Winona Frozen River Film Festival audiences had a chance to preview the film and ask questions of Banks at festival showings of “A Good Day To Die.”

“A true warrior cares for his people,” Banks said. After years of officially sanctioned abuse and neglect, Native Americans had been pushed to the point of confrontation, he said. Wounded Knee, site of the 1890 massacre of up to 300 Dakota men, women and children by the United States 7th Cavalry, would be the place where we “laid down the pipe,” Banks said.

The film chronicles Banks life from childhood through his trial on charges stemming from the Wounded Knee occupation. Film co-director Lynn Salt said Bank’s life story was used to introduce the relationship between Native Americans and the United States government to people who had never heard of AIM or Wounded Knee and had never met or known native people. By “humanizing one native person,” the filmmakers hope to instill in those people an awareness of the humanity of all native people.

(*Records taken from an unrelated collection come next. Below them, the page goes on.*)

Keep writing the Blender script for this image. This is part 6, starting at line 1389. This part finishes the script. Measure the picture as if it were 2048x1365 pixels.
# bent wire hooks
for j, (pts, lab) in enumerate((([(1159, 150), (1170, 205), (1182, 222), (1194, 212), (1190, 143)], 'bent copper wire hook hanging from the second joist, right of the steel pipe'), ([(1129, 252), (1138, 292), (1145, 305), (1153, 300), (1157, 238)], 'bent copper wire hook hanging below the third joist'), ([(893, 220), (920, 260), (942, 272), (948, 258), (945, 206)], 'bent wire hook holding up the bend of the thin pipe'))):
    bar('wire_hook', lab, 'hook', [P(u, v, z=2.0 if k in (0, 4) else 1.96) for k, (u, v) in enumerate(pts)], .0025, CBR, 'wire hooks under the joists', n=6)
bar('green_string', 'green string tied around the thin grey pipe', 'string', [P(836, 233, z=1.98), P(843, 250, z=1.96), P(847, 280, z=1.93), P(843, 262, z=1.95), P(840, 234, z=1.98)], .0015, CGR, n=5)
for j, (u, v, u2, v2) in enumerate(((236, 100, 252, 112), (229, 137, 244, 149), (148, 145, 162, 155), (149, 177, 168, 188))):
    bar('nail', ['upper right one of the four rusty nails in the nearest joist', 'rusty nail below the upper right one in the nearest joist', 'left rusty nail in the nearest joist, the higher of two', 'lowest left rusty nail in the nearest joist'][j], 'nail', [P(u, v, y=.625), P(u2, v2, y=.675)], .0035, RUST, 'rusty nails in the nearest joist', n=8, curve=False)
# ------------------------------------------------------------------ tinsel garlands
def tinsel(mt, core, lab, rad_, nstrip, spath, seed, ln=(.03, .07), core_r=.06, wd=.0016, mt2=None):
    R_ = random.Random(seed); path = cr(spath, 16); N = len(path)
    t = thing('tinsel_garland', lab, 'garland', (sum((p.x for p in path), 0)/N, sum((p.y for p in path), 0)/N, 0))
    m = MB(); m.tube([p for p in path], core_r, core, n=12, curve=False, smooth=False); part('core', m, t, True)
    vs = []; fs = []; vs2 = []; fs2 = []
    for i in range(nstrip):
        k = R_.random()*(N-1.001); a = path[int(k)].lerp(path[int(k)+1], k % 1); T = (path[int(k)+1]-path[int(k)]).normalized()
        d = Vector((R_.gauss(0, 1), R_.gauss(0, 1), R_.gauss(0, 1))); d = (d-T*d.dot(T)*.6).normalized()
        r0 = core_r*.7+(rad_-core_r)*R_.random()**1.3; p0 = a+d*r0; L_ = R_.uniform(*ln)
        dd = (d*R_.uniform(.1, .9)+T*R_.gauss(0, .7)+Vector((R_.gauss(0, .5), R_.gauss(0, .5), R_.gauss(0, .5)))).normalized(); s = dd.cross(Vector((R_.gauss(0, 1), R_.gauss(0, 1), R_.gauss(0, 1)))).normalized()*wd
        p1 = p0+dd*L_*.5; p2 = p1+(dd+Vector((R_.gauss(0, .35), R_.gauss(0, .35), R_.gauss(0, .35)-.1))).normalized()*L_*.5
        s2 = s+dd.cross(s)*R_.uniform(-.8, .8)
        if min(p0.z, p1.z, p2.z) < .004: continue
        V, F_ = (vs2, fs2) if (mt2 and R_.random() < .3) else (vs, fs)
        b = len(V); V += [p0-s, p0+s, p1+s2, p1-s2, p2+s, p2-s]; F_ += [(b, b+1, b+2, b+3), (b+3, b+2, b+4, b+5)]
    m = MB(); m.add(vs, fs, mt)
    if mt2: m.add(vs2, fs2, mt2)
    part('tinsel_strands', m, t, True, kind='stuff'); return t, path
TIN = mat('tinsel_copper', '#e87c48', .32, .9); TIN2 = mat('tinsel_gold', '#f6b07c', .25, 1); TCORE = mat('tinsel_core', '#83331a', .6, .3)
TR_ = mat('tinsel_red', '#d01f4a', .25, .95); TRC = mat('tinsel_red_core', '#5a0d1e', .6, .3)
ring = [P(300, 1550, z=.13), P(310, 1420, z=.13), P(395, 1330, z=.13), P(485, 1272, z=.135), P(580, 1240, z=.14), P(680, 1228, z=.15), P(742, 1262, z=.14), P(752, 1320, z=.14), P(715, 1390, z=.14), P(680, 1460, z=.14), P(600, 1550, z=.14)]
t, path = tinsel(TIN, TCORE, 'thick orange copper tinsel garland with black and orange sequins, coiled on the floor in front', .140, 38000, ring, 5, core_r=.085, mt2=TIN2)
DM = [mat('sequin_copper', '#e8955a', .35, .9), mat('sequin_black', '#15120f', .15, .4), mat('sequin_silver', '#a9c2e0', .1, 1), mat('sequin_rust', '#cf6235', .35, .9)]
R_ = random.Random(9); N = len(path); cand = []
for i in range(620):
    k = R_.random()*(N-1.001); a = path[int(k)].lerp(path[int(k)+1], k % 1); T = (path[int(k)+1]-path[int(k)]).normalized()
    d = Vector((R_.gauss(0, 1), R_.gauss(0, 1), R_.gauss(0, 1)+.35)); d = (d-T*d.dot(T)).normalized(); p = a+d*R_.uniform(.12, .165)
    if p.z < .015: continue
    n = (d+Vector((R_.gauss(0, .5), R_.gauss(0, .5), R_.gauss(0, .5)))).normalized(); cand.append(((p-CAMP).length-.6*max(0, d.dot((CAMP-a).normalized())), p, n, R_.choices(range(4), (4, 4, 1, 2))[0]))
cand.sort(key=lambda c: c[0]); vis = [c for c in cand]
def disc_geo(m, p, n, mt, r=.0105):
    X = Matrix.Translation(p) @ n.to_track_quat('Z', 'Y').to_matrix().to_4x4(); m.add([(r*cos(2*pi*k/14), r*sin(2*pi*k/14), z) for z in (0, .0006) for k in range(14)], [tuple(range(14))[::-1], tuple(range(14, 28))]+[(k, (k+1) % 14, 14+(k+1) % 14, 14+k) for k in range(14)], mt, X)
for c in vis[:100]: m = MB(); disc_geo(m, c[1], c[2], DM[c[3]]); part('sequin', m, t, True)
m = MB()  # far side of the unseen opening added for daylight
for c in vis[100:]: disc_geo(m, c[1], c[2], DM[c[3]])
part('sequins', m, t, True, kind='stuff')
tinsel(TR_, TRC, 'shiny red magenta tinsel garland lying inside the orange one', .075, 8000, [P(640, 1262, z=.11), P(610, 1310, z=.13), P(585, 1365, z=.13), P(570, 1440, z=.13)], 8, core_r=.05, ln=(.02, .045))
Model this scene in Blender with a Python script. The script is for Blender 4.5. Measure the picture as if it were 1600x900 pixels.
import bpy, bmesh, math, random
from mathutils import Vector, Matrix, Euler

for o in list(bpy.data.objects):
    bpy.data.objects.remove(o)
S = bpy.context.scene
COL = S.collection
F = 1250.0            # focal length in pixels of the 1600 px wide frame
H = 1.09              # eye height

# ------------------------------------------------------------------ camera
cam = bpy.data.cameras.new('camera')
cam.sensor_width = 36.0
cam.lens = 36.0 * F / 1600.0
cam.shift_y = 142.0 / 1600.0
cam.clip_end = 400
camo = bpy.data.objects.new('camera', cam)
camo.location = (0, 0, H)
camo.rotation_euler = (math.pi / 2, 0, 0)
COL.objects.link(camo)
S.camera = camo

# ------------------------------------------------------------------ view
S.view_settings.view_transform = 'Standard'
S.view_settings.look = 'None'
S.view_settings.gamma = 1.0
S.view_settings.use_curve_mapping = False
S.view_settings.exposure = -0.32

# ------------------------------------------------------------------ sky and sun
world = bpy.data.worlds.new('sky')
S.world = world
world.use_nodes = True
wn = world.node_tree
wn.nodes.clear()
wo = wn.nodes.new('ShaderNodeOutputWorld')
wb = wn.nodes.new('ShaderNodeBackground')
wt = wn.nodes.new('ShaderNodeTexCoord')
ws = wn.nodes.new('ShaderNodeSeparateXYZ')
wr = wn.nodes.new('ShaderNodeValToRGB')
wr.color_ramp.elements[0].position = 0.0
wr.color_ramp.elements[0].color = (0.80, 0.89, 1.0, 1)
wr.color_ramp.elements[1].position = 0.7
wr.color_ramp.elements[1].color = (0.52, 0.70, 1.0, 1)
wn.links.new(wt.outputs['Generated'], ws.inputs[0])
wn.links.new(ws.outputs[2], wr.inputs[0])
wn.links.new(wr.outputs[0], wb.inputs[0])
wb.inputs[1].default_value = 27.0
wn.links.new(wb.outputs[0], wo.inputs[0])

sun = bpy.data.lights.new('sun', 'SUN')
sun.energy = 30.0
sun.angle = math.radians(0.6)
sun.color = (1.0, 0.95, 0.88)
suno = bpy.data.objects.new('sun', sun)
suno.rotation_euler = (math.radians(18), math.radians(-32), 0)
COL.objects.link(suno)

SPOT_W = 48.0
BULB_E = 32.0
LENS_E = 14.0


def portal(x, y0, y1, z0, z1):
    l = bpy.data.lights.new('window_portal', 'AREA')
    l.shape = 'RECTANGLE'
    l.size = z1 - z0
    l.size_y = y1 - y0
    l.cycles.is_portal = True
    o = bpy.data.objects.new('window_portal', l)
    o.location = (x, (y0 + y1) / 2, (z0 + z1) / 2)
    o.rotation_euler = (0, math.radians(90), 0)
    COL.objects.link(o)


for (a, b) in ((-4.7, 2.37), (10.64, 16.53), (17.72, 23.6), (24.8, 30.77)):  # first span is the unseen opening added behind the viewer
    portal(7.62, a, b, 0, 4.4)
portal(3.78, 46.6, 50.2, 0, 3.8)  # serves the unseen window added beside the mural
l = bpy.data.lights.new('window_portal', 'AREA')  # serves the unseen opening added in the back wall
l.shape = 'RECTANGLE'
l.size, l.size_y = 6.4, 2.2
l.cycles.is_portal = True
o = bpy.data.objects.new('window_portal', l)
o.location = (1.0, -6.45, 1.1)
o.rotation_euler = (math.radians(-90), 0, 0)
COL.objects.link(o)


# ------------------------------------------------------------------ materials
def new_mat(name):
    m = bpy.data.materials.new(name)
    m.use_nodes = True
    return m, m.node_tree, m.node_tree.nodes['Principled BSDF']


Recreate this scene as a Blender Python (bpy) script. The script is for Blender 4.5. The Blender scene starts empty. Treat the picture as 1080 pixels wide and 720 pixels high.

Banks added a personal epilogue to the film’s story of his life.

In the film he speaks of how one day, buses rolled onto the Leech Lake Ojibwa reservation in northern Minnesota where he and his family lived. The children were assembled and a Bureau of Indian Affairs official gestured to Banks and his friends and relatives and said, “These are the ones who have to go,” Banks said. They were loaded onto a school bus and taken to the Indian boarding school in Pipestone. Banks was 5 years old. He would not see home or hear from his family for six years. No visits, not even so much as a letter, he said.

“I thought our mother had abandoned us,” he said. When she died, “I had no emotion for her passing,” Banks said.

It was during the making of the film, when the crew were researching in records of the federal Indian schools that Banks got a phone call from his daughter Tashina. They had found his school records, she told him, and they found something more.

It was a pack of letters to Banks from his mother. “They were addressed to me … or to the government and me,” he said. The Bureau of Indian Affairs routinely censored communications between students and their families, he said, and in his case, cut off communications completely. “The government never told me of the letters … never once.”

Banks took the letters to his mother’s grave and, for the first time, read them. “I broke up … started crying,” he said. But through the tears burned conviction. “It made me more convinced of what I must do with my life. To expose the the wrongs committed against us.”

“There are injustices in this world,” Banks said, “and we must remember the wrong that has happened.”